Food Matters: Tasting, Teaching, Theorizing Religion and Food
Issue: Vol 46 No. 2 (2017)
Journal: Bulletin for the Study of Religion
Subject Areas: Religious Studies Buddhist Studies Islamic Studies Biblical Studies
DOI: 10.1558/bsor.33088
Abstract:
Each week in my religion and food course during Spring 2016, a student or I brought foods related to the religious group we were studying into the classroom for all to try. With the first dish they tasted, students asked, “So what makes this food ‘religious’?” This question formed the central theme throughout the semester as we wrestled with what religion is in the context of food and foodways: the network of material aspects (food itself; practices like growing, distributing, cooking, eating; sensory experiences such as taste) and conceptual aspects (ideas, meanings, metaphors, symbols, values such as taste) of food in a particular social/cultural group. The familiar and unfamiliar foods elicited visceral reactions from students.

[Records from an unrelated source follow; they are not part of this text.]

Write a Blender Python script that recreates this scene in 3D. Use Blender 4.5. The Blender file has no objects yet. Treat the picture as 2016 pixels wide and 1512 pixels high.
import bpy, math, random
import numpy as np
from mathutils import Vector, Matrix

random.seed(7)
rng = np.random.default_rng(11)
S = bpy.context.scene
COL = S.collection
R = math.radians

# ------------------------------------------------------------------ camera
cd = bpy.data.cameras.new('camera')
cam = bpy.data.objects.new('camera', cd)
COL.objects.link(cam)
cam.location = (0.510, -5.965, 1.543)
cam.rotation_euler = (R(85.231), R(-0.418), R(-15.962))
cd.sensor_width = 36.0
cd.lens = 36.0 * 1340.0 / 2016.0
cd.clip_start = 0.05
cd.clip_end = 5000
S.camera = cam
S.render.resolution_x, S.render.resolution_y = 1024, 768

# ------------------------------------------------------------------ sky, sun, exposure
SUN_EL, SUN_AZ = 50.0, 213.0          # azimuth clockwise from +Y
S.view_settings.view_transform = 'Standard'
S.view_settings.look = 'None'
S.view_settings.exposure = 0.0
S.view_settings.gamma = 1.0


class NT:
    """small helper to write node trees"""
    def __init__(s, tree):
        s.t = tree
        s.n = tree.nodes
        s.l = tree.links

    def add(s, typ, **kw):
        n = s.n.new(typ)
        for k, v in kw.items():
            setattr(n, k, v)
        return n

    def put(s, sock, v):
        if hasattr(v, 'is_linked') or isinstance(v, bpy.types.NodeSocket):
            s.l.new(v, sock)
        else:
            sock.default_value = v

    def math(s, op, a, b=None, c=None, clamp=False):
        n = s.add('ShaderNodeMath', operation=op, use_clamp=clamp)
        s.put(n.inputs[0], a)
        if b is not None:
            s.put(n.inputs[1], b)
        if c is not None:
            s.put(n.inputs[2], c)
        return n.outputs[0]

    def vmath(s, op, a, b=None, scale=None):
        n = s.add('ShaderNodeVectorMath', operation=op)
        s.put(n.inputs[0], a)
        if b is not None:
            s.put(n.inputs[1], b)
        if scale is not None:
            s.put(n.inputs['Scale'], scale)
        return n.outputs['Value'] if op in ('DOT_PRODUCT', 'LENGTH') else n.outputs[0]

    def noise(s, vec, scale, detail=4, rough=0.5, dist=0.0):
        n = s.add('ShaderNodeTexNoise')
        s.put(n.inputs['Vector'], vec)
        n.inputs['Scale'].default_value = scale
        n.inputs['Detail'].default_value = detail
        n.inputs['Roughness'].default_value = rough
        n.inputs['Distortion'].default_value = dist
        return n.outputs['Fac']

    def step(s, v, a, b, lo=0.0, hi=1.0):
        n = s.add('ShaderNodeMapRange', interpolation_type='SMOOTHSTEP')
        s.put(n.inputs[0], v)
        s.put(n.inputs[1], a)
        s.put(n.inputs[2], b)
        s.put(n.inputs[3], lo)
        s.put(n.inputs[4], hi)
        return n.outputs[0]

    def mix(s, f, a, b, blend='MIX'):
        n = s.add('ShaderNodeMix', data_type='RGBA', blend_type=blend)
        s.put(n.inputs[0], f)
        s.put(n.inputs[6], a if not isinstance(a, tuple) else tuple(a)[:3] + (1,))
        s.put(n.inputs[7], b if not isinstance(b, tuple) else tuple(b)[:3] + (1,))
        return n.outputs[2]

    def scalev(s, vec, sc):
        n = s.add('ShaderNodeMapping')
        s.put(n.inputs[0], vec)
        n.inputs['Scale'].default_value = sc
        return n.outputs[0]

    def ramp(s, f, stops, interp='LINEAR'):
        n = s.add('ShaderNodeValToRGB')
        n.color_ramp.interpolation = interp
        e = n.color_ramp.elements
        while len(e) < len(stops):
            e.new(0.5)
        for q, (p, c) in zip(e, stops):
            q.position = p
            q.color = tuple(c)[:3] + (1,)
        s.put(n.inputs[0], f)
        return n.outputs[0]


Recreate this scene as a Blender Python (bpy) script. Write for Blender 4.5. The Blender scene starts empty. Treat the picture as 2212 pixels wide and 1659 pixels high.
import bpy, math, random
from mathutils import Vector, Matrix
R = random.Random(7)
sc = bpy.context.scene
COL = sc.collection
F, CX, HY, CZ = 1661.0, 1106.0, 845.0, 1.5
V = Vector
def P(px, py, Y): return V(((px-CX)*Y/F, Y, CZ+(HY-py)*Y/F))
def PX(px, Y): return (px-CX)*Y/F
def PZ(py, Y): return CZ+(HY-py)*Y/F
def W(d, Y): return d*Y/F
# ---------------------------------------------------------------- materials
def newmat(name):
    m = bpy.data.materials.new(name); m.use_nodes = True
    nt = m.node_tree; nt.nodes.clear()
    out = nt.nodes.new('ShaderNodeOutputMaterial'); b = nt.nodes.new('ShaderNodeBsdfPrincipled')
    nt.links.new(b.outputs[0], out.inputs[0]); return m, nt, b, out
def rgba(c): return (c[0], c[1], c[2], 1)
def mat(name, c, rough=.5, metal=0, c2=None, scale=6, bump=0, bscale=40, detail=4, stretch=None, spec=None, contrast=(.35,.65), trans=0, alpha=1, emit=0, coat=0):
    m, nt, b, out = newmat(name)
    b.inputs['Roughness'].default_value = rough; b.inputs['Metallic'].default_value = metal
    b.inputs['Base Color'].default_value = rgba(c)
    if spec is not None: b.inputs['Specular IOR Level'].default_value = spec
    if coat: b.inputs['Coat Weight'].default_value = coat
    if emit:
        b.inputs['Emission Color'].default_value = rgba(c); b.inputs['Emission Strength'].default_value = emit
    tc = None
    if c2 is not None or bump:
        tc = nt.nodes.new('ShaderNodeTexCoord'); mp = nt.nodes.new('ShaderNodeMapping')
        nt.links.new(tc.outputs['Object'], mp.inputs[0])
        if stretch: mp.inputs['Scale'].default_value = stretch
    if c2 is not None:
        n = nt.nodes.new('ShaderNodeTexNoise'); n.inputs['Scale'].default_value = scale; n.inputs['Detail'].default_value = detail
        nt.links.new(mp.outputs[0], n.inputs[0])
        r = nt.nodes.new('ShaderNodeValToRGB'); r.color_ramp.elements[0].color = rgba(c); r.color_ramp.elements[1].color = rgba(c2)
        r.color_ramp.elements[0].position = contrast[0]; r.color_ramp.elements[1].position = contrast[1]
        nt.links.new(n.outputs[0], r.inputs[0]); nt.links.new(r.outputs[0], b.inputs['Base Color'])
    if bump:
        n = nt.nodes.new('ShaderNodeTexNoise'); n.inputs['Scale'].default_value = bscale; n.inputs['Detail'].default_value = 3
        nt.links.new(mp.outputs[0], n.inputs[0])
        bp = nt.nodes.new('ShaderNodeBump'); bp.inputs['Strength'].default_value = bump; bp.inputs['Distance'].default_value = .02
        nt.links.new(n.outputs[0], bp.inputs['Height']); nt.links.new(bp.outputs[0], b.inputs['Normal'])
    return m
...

This essay argues that paying closer attention to religion as an independent interpretive category and especially to food itself, as a material agent eliciting powerful sensory effects that precede religious ideas and enable those ideas, provides an alternative to dependence on common food studies’ interpretive categories and on the Protestant-influenced focus on food as abstracted symbol or metaphor of ‘meaning.’